Por fim, importa realçar que a tecnologia da pilha de combustível a hidrogénio é apenas uma entre várias para a Toyota atingir a neutralidade carbónica em 2040. Como o construtor já disse inúmeras vezes, o inimigo a abater é o carbono e, segundo a marca, era um péssimo serviço à mobilidade ficar refém de uma só tecnologia. “Temos de nos desafiar e de encontrar caminhos alternativos. A nossa história é feita dessa procura”, disse-nos um dos responsáveis por este projeto.

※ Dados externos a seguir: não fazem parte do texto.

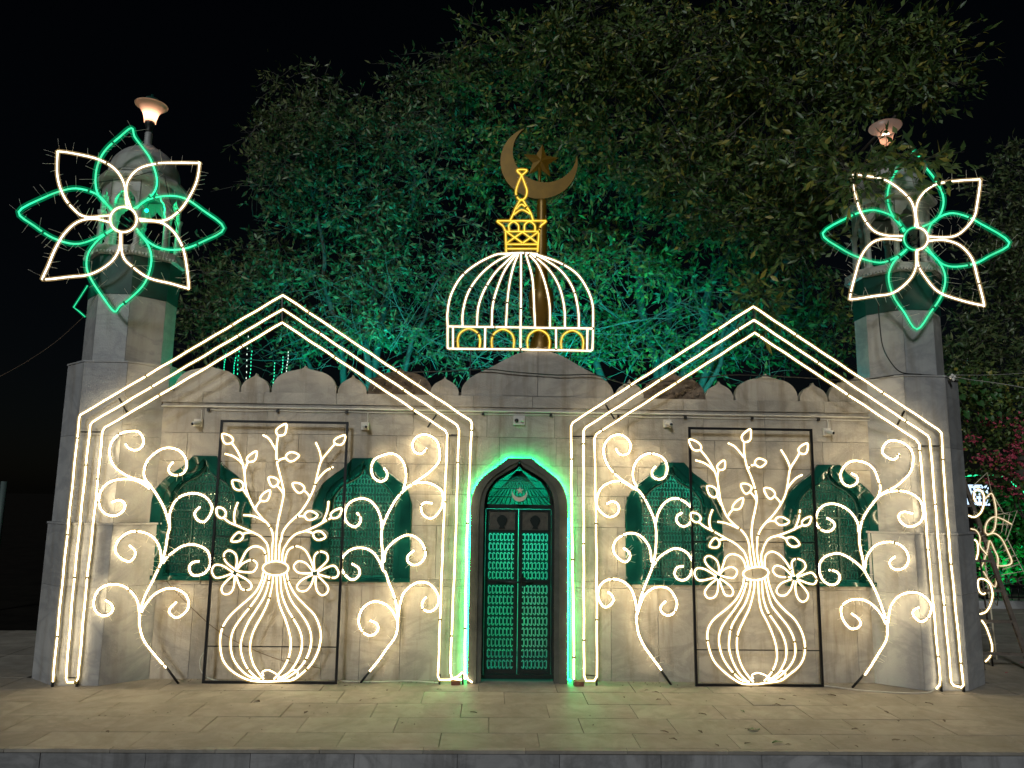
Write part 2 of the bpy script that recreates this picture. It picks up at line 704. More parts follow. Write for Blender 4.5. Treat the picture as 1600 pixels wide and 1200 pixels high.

Recordamos que a Toyota é talvez o construtor que mais tecnologias está a desenvolver para ir ao encontro do objetivo da descarbonização total. Desde a pilha de combustível a hidrogénio (fuel cell) aos elétricos a baterias, passando pela tecnologia híbrida da qual foi pioneira e sem esquecer o «velho» motor de combustão. Afinal, a Toyota acredita que este último pode ser mais mais eficiente e consumir combustíveis mais limpos, como os sintéticos ou também o hidrogénio.

A nossa parte é a mais fácil: esperar para conduzir e validar estas e outras soluções. Esperamos, daqui a poucos anos, ter novamente encontro marcado com esta Toyota Hilux H2. O ambiente agradece.